**What to produce**
Exactly retype the lines of the material from its first line to the line with "ring_bench('weathered plank bench behind", including both.
• • • • • • •
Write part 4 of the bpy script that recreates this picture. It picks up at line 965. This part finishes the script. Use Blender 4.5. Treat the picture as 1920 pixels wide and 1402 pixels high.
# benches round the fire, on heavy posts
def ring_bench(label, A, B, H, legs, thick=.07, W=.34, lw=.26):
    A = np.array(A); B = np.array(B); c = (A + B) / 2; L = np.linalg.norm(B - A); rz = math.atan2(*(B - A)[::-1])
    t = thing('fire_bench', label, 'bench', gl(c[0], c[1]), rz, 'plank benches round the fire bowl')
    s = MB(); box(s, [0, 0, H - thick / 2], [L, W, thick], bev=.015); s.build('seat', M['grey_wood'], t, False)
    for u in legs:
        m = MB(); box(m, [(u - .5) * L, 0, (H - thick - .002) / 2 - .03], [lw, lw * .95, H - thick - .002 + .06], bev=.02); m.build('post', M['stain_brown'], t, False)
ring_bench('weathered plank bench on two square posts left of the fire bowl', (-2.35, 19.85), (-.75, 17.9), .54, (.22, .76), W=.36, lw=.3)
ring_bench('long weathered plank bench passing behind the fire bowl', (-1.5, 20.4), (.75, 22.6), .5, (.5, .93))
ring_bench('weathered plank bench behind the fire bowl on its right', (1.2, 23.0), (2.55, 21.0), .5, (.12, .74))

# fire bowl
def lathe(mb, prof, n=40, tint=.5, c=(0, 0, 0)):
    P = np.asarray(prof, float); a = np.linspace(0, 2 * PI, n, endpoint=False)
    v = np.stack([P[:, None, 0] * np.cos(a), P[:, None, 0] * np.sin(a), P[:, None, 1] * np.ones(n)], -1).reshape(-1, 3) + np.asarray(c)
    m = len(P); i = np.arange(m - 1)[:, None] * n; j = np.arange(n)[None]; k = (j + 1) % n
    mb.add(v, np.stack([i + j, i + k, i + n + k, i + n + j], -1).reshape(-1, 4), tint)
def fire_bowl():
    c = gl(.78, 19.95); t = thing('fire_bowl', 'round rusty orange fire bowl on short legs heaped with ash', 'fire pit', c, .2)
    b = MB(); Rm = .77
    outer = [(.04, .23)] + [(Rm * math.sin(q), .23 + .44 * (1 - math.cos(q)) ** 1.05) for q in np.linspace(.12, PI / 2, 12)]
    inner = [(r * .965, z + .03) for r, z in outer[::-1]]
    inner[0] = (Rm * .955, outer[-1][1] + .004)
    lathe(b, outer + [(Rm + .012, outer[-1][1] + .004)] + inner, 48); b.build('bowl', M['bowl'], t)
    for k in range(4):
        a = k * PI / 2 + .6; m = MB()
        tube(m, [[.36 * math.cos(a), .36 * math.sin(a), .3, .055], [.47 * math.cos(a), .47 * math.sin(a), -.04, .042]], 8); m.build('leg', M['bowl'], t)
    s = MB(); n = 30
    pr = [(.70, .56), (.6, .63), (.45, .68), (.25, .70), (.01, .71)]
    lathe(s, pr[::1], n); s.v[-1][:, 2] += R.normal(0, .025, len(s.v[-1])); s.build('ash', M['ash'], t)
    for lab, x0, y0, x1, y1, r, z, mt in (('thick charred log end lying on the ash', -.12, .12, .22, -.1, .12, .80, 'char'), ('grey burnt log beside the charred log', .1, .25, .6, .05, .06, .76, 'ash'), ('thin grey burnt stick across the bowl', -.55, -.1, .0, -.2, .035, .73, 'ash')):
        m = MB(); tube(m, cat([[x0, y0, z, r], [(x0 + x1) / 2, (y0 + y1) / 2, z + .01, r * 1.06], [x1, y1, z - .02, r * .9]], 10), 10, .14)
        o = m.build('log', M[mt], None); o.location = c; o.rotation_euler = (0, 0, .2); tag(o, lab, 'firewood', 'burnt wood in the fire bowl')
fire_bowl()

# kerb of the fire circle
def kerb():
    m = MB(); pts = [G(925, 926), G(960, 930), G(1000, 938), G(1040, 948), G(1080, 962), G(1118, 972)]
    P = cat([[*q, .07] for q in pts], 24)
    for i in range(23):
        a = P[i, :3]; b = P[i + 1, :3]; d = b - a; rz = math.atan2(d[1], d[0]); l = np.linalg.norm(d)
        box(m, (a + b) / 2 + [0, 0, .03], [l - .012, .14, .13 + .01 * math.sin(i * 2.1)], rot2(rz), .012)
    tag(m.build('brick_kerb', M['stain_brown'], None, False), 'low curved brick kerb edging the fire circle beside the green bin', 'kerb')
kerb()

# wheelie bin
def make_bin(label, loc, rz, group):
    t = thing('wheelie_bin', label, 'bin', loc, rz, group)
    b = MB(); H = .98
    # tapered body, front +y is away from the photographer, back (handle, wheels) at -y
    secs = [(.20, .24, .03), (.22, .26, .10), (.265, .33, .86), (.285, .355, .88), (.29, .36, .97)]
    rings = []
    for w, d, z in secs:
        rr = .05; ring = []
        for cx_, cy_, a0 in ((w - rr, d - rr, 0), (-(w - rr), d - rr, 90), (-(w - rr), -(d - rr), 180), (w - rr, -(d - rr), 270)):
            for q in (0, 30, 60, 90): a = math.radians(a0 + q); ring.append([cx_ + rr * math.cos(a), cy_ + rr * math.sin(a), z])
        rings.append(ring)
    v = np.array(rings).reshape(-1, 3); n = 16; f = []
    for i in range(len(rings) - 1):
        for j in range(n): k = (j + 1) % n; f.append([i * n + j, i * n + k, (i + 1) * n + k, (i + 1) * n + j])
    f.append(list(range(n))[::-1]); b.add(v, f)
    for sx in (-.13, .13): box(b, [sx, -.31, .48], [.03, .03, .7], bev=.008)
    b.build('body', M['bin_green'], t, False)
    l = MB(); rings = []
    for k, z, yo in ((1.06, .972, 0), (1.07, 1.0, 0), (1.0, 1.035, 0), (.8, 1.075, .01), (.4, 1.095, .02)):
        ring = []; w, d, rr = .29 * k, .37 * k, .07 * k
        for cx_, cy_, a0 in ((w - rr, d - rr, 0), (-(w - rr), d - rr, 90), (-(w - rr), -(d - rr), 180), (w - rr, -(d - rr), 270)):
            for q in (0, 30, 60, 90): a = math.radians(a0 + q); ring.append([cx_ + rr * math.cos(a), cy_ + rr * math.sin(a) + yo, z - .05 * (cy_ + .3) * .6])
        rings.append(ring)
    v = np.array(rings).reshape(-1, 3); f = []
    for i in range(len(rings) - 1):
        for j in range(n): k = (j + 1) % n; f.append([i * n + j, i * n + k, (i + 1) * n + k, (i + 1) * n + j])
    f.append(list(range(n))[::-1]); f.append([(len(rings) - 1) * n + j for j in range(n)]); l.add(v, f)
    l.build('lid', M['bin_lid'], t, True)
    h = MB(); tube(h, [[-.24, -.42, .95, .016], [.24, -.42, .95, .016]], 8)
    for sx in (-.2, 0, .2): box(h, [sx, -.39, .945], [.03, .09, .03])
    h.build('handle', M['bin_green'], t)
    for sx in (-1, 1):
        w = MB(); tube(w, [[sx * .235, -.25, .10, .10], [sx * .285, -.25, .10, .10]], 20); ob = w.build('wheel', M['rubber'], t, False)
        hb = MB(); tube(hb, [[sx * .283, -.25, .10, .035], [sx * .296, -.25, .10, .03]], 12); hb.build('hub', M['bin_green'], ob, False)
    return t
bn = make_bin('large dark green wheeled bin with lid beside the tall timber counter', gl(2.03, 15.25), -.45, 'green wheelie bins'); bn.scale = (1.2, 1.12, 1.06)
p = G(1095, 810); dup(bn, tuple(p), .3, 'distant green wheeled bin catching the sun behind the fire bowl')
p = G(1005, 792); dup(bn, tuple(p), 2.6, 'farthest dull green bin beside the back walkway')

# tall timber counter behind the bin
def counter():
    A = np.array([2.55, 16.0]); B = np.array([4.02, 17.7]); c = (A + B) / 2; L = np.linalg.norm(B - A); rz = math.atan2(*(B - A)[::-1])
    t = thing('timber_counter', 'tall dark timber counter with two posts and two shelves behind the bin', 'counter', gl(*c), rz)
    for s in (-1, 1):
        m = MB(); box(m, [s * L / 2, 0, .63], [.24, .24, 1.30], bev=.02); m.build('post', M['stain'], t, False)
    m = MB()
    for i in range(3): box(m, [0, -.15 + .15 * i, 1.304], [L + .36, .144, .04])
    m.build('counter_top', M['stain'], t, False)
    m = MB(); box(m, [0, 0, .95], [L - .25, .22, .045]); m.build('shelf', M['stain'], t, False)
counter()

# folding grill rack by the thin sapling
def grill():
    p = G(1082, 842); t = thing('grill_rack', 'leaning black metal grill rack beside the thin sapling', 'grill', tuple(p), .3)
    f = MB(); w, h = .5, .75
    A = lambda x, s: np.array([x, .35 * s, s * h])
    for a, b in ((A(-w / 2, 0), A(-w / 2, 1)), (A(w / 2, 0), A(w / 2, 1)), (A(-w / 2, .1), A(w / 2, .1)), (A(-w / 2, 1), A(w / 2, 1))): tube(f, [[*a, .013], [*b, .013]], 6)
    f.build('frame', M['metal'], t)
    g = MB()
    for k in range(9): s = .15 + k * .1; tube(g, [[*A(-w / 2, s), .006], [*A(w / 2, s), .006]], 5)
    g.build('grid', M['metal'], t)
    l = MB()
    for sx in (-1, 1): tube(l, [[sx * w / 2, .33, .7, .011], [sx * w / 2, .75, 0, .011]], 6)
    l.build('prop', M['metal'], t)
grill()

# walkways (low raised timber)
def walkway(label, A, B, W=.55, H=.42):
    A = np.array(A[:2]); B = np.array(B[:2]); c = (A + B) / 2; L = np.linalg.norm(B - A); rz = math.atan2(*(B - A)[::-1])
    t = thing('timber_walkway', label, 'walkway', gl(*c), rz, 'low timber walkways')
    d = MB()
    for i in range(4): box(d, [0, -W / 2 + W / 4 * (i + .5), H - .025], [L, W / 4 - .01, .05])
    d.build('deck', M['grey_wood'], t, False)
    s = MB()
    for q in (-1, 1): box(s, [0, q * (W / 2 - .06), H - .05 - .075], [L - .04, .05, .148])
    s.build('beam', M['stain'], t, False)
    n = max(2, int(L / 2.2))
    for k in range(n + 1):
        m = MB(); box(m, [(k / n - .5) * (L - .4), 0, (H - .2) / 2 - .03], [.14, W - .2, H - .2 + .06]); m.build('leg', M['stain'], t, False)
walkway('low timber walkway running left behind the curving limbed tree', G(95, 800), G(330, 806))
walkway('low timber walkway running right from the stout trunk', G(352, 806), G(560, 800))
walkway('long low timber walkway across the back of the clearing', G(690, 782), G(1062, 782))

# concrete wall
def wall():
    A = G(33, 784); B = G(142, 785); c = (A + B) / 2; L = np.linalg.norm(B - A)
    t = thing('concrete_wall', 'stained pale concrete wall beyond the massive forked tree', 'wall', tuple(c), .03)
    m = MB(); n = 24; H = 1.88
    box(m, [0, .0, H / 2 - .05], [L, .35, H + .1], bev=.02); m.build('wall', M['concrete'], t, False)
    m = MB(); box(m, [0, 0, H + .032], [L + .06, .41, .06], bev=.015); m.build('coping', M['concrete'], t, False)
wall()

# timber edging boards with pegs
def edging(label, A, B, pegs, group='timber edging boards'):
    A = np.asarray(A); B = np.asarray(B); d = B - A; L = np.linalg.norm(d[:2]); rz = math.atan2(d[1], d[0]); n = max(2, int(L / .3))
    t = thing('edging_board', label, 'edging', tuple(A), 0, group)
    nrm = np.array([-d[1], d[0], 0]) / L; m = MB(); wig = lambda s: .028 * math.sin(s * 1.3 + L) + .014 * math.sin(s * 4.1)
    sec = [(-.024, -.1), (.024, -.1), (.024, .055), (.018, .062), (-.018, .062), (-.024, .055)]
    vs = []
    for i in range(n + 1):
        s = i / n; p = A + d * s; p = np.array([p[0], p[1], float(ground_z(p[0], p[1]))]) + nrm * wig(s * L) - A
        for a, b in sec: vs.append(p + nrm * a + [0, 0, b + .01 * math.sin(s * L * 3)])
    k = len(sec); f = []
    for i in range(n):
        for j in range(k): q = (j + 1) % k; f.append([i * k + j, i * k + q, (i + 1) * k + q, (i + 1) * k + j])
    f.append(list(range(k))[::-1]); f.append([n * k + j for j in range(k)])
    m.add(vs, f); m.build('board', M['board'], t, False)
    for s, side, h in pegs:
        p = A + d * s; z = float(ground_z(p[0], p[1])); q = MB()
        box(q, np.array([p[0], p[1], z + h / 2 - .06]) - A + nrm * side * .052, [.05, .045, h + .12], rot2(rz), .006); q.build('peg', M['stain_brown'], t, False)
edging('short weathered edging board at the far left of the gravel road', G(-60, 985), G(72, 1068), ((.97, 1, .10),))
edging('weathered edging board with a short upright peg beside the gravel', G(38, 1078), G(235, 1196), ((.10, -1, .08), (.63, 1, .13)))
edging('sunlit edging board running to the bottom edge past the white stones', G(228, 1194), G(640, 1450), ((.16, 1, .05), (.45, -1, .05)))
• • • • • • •
**Result**
Write part 4 of the bpy script that recreates this picture. It picks up at line 965. This part finishes the script. Use Blender 4.5. Treat the picture as 1920 pixels wide and 1402 pixels high.
# benches round the fire, on heavy posts
def ring_bench(label, A, B, H, legs, thick=.07, W=.34, lw=.26):
    A = np.array(A); B = np.array(B); c = (A + B) / 2; L = np.linalg.norm(B - A); rz = math.atan2(*(B - A)[::-1])
    t = thing('fire_bench', label, 'bench', gl(c[0], c[1]), rz, 'plank benches round the fire bowl')
    s = MB(); box(s, [0, 0, H - thick / 2], [L, W, thick], bev=.015); s.build('seat', M['grey_wood'], t, False)
    for u in legs:
        m = MB(); box(m, [(u - .5) * L, 0, (H - thick - .002) / 2 - .03], [lw, lw * .95, H - thick - .002 + .06], bev=.02); m.build('post', M['stain_brown'], t, False)
ring_bench('weathered plank bench on two square posts left of the fire bowl', (-2.35, 19.85), (-.75, 17.9), .54, (.22, .76), W=.36, lw=.3)
ring_bench('long weathered plank bench passing behind the fire bowl', (-1.5, 20.4), (.75, 22.6), .5, (.5, .93))
ring_bench('weathered plank bench behind the fire bowl on its right', (1.2, 23.0), (2.55, 21.0), .5, (.12, .74))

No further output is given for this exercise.